A rich purple backdrop supported the Suzuki double play on the cover, with the Katana 750 and GSX-R1100 "carving" their way through our studio. "Suzuki reloads its big gun" was the GSX-R story's subhead. The $6,599 bruiser did a 10.50-second quarter-mile and was billed as "a truly awesome motorcycle." The $5,299 Katana, meanwhile, got high praise for its sporty, comfortable nature.
Centerpiece of the issue was Peter Egan's "Time Machine," a riding impression of Honda's lovely $4,200 GB500, Big Red's black-and-gold evocation of the classic British single. "There's always an element of danger in re-creating history," Egan wrote. "At worst, it comes off as a cheap trick, like a fiberglass Bugatti with fake exhaust pipes; at best, it makes the real pleasures of another age available to a whole new generation of people." The GB500 was proclaimed the latter.
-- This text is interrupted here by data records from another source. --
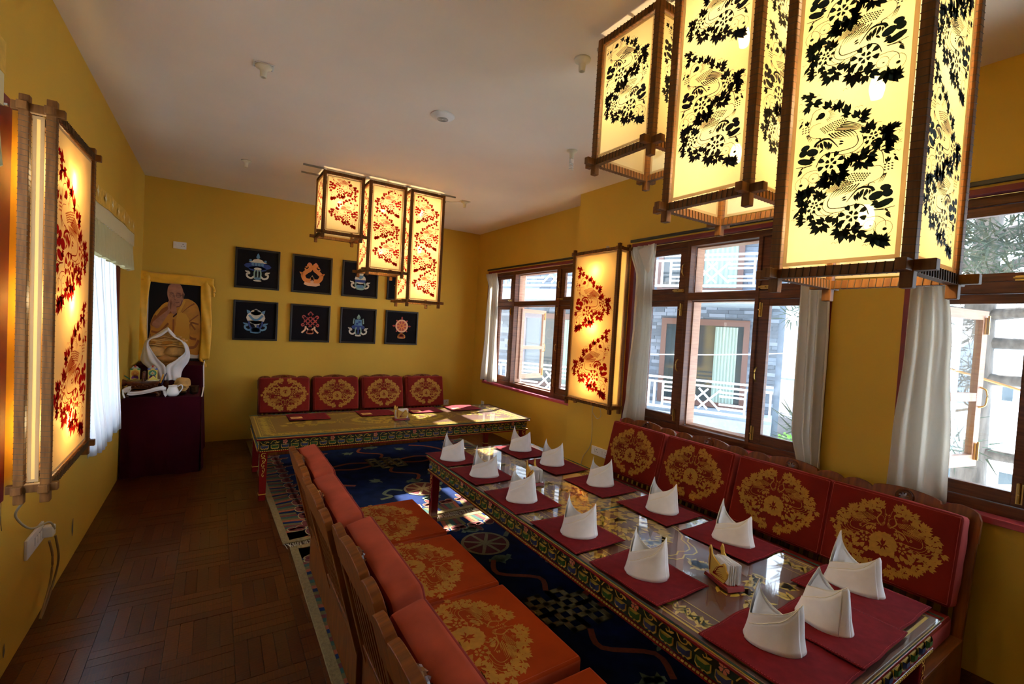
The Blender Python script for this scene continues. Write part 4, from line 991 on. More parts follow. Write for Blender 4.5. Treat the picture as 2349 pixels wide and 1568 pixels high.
def napkin_mesh(seed, h1=.195, h2=.155, vall=.075, rx=.086, ry=.062, turn=1.0):
    """folded napkin standing up: a wrapped cone with a tall back point, a lower front point and V valleys"""
    rn = random.Random(seed); ph = [rn.uniform(0, 6) for _ in range(4)]; n = 72; m = 16
    A1, A2 = math.radians(158), math.radians(-12)       # angles of the tall back point and the lower front point
    def height(a):
        d = (a-A2) % (2*PI); tot = (A1-A2) % (2*PI)
        if d <= tot:                            # back side, from the low point round to the tall one
            t_ = d/tot; return max(vall*.9, h2+(vall*.9-h2)*min(1, t_*2.0)) if t_ < .5 else vall*.9+(h1-vall*.9)*((t_-.5)/.5)**1.25
        t_ = (d-tot)/(2*PI-tot)                # front side: steep fall from the tall point, then a straight diagonal up
        return h1+(vall-h1)*(t_/.20)**.9 if t_ < .20 else vall+(h2-vall)*((t_-.20)/.80)**1.05
    def outer(u, v, off=0.0, hs=1.0):
        a = u*2*PI; h = height(a)*hs; z = h*v
        tp = 1-.30*(z/h1)**1.3-off
        d2 = abs((a-A2+PI) % (2*PI)-PI); d1 = abs((a-A1+PI) % (2*PI)-PI)
        flare = 1+.10*max(0, 1-d2/.9)*(z/h1)-.10*max(0, 1-d1/.8)*(z/h1)
        tp += .10*max(0, 1-z/.07)**2
        k = tp*flare*(1+.02*math.sin(a*3+ph[0])+.025*math.sin(a*2+ph[1]+z*20))
        pw = .82                              # slightly squared, pinched at the ends
        c, s = math.cos(a), math.sin(a)
        return (rx*k*math.copysign(abs(c)**pw, c), ry*k*math.copysign(abs(s)**1.05, s)*(1-.25*(z/h1)), z)
    mb = MB(); mb.grid(lambda u, v: outer(u, v), n, m)
    mb2 = MB(); mb2.grid(lambda u, v: outer(u, v, .10, .86), n, m)     # inner wrap
    # overlapping diagonal front flap
    def flap(u, v):
        a = -2.6+u*2.0; zt = .04+(height(a)-.04)*min(1, .25+u*.8); p = outer((a % (2*PI))/(2*PI), min(1, zt*v/height(a)), -.035); return (p[0], p[1], zt*v)
    fl2 = MB(); fl2.grid(flap, 26, 8)
    hm = MB(); pts = [flap(i/26, 1) for i in range(27)]; hm.tube(pts, .0016, 5)
    pts = [outer(i/n, 1) for i in range(n)]; hm.tube(pts, .0014, 5, closed=True)
    poc = MB(); poc.grid(lambda u, v: (rx*.62*(v)*math.cos(u*2*PI), ry*.60*v*math.sin(u*2*PI), .055+.012*math.sin(u*4*PI+ph[0])*v), 24, 3)
    out = []
    for nm, q in (('outer_wrap', mb), ('inner_wrap', mb2), ('front_flap', fl2), ('edge_hem', hm), ('pocket', poc)):
        o = q.build(nm, M['napkin'] if nm != 'edge_hem' else M['hem'], smooth=True, fix=False); out.append((nm, o.data)); D.objects.remove(o)
    return out
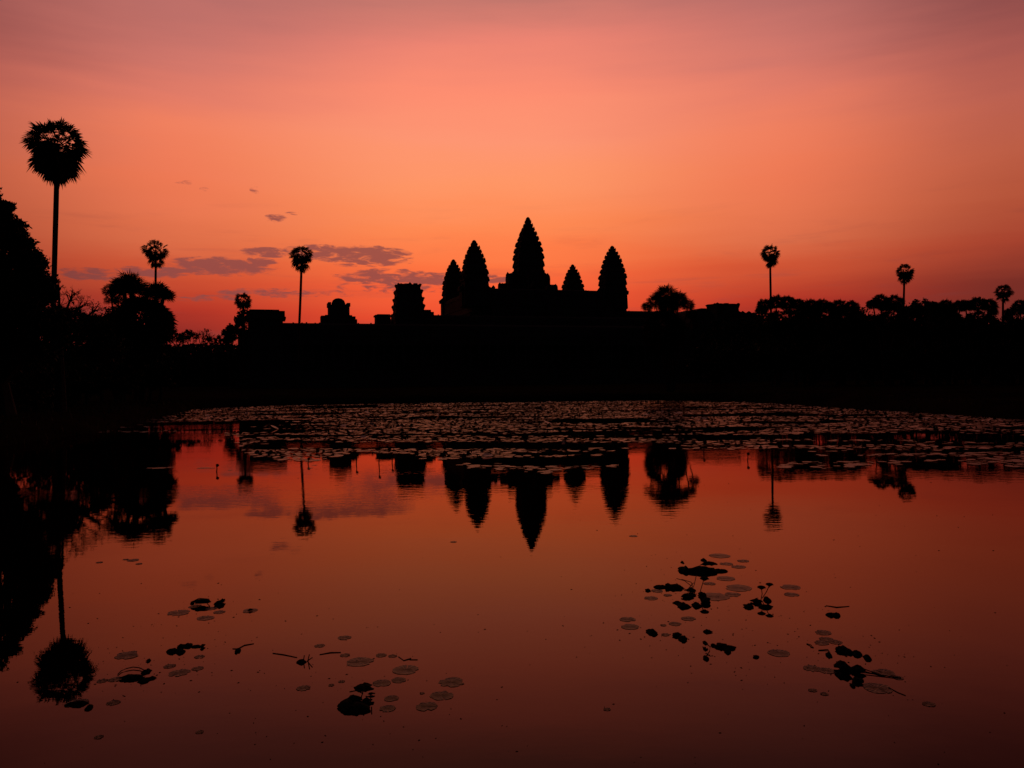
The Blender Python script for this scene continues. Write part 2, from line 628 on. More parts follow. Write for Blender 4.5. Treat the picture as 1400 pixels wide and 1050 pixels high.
# upper gallery, square round the five towers
ug = MB()
for yc in (-24, 24):
    gallery_mesh(ug, -27, 27, yc, 1.9, 27.6, 31.4, 33.4, 'x')
    ug.box(-3, 3, yc - 2.6, yc + 2.6, 27.6, 33)
    spike(ug, 0, yc, 33, 1.2, 2.6)
for xc in (-26.5, 26.5):
    gallery_mesh(ug, -24, 24, xc, 1.9, 27.5, 31.3, 33.3, 'y')
for yc in (0,):
    gallery_mesh(ug, -25, 25, yc, 1.8, 27.6, 31.0, 32.9, 'x')
gallery_mesh(ug, -23, 23, 0, 1.75, 27.6, 30.9, 32.8, 'y')
for (x, y) in ((-20.5, -24), (-15, -24), (20.5, -24), (19, -24.6)):
    spike(ug, x, y, 33.1, .5, 1.5)
tpart(ug, 'upper_gallery')
# steep stepped pyramid
py_ = MB()
zz = 14.0
hx, hy = 33.0, 30.5
for k in range(5):
    h = (27.6 - 14.0) / 5
    a = hx - k * 1.0
    b = hy - k * 1.0
    py_.prism([(-a, -b), (a, -b), (a, b), (-a, b)], zz - .05, [(-a + .35, -b + .35), (a - .35, -b + .35), (a - .35, b - .35), (-a + .35, b - .35)], zz + h * .85)
    py_.box(-a + .1, a - .1, -b + .1, b - .1, zz + h * .85, zz + h)
    zz += h
tpart(py_, 'terrace')
for (cx, cy, ax) in ((-20, -30, 0), (0, -30, 0), (20, -30, 0)):
    st = MB()
    for k in range(22):
        z0 = 14 + k * 13.6 / 22
        y0 = -34.5 + k * 5.6 / 22
        st.box(cx - 2.6, cx + 2.6, y0, -28, z0 - .02, z0 + 13.6 / 22 - .02)
    tpart(st, 'stairway')
# second enclosure: gallery ring with broken corner towers
sg = MB()
for yc in (-50, 50):
    gallery_mesh(sg, -54, 54, yc, 2.6, 5, 18.6, 21.8 if yc < 0 else 22.4, 'x')
for xc in (-57, 57):
    gallery_mesh(sg, -48, 48, xc, 2.6, 5, 18.5, 21.7, 'y')
sg.box(-60.5, 60.5, -53.6, 53.6, .5, 6.0)
sg.box(-62, 62, -55, 55, .4, 3.4)
tpart(sg, 'second_gallery')
cr = MB()
gallery_mesh(cr, -109, -52, 0, 7, 1, 11.5, 15.5, 'y')
gallery_mesh(cr, -30, 30, -80, 6, 1, 11.3, 15.2, 'x')
tpart(cr, 'cross_cloister')


def broken_tower(cx, cy, layers, label, seed):
    rr = random.Random(seed)
    mb = MB()
    for (z0, z1, r_) in layers:
        mb.prism(redent(r_), z0 - .05, redent(r_ * .96), z0 + (z1 - z0) * .65)
        mb.prism(redent(r_ * .98), z0 + (z1 - z0) * .6, redent(r_ * 1.06), z1)
        for sd in range(4):
            c, sn = [(1, 0), (0, 1), (-1, 0), (0, -1)][sd]
            for u in (-.8, -.4, 0, .4, .8):
                if rr.random() < .35:
                    continue
                x, y = r_ * c - u * r_ * sn, r_ * sn + u * r_ * c
                spike(mb, x * .97, y * .97, z1 - .1, r_ * .09, rr.uniform(.3, .9))
    # rubble of the fallen top
    zt = layers[-1][1]
    rt = layers[-1][2]
    for k in range(26):
        x, y = rr.uniform(-.8, .8) * rt, rr.uniform(-.8, .8) * rt
        q = rr.uniform(.3, .7)
        mb.box(x - q, x + q, y - q * .8, y + q * .8, zt - .4, zt + rr.uniform(.05, .45))
    o = mb.build('broken_tower', M_STONE, temple, loc=(cx, cy, TZ))
    o['label'] = label
    return o


broken_tower(-54.6, -49.5, [(17, 21.6, 4.6), (21.6, 24.2, 4.3), (24.2, 26.6, 4.15), (26.6, 28.8, 3.85), (28.8, 30.7, 3.45)], 'flat-topped broken tower left of the five towers', 3)
bs = MB()
bs.box(-51, -47.2, -52, -47, 18, 22.6)
bs.box(-50.6, -47.9, -51, -48, 22.5, 23.3)
tpart(bs, 'tower_porch')
broken_tower(53.8, -49.8, [(15, 20.0, 4.7), (20.0, 23.3, 4.1), (23.3, 26.5, 4.3)], 'low broken tower right of the bushy palm', 8)
sp_ = MB()
sp_.box(48, 60, -47, -42, 14, 22.6)
sp_.box(59, 67, -50, -45, 10, 24.0)
sp_.box(64, 70, -50, -46, 10, 23.2)
for (x, z) in ((60.5, 24), (64.5, 24), (66.5, 23.6), (62, 24)):
    spike(sp_, x, -49, z - .2, .5, .9)
spike(sp_, 43.5, -49.6, 21.5, .9, 3.0)
tpart(sp_, 'south_wing')
sh_ = MB()                                               # tall side entrance hall right of the towers
gallery_mesh(sh_, 8, 40, 49, 4, 6, 27.6, 31.0, 'x')
gallery_mesh(sh_, 28, 62, 12, 4.2, 6, 25.5, 29.6, 'x')
spike(sh_, 36.5, 12, 29.4, .9, 1.7)
tpart(sh_, 'side_hall')

# outer gallery (third enclosure) with its corner pavilion and gate
og = tag(empty('long_gallery', (-51.3, 170, GZ), ROTT), 'long low stone gallery with vaulted roof running in front of the temple', 'gallery')


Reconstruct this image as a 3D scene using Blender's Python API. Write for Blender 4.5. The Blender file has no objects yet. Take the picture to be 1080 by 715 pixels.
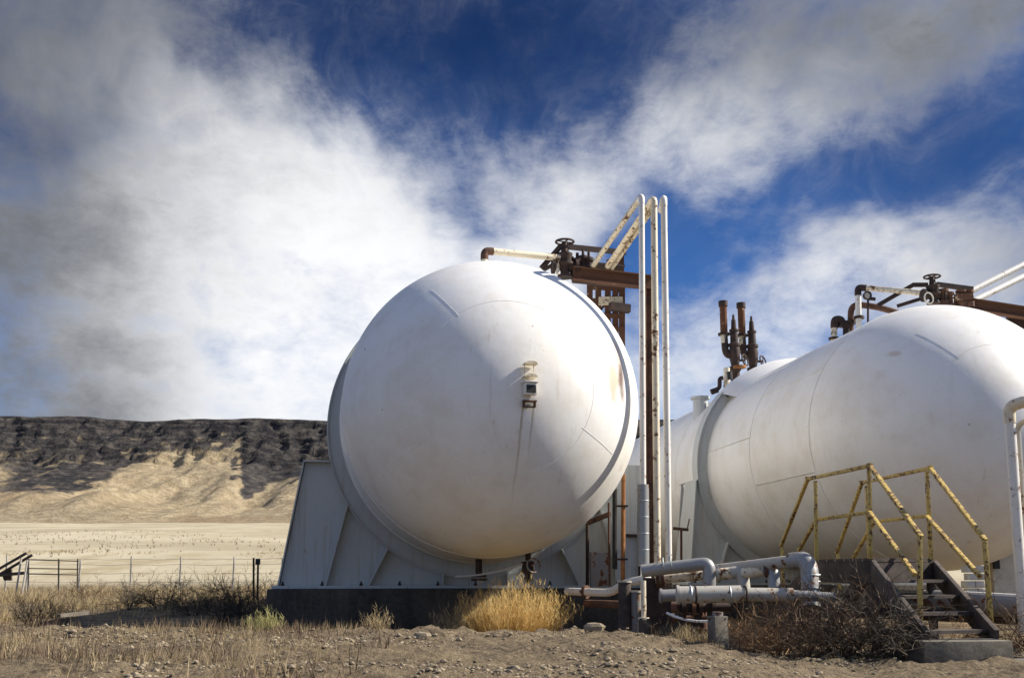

The accompanying story, "The Purists' Point of View," compared the GB500 to a 1948 Norton International owned by my friend, Bill Getty, and a 1969 Velocette Venom Clubman owned by Brian Slark (now of the Barber Museum). Both were highly complimentary of the GB500 compared to their classics, but both still own old British while neither owns a GB500.
Of note in the news section was a piece proclaiming “New Nortons for the 1990s.” A $13,000 Commander sport-tourer and $20,000 P55 superbike (with Spondon frame) were both to be powered by liquid-cooled rotaries. While some machines were produced in the early ’90s, Norton was not on stable footing and the “second coming of the British superbike” didn’t come to fruition.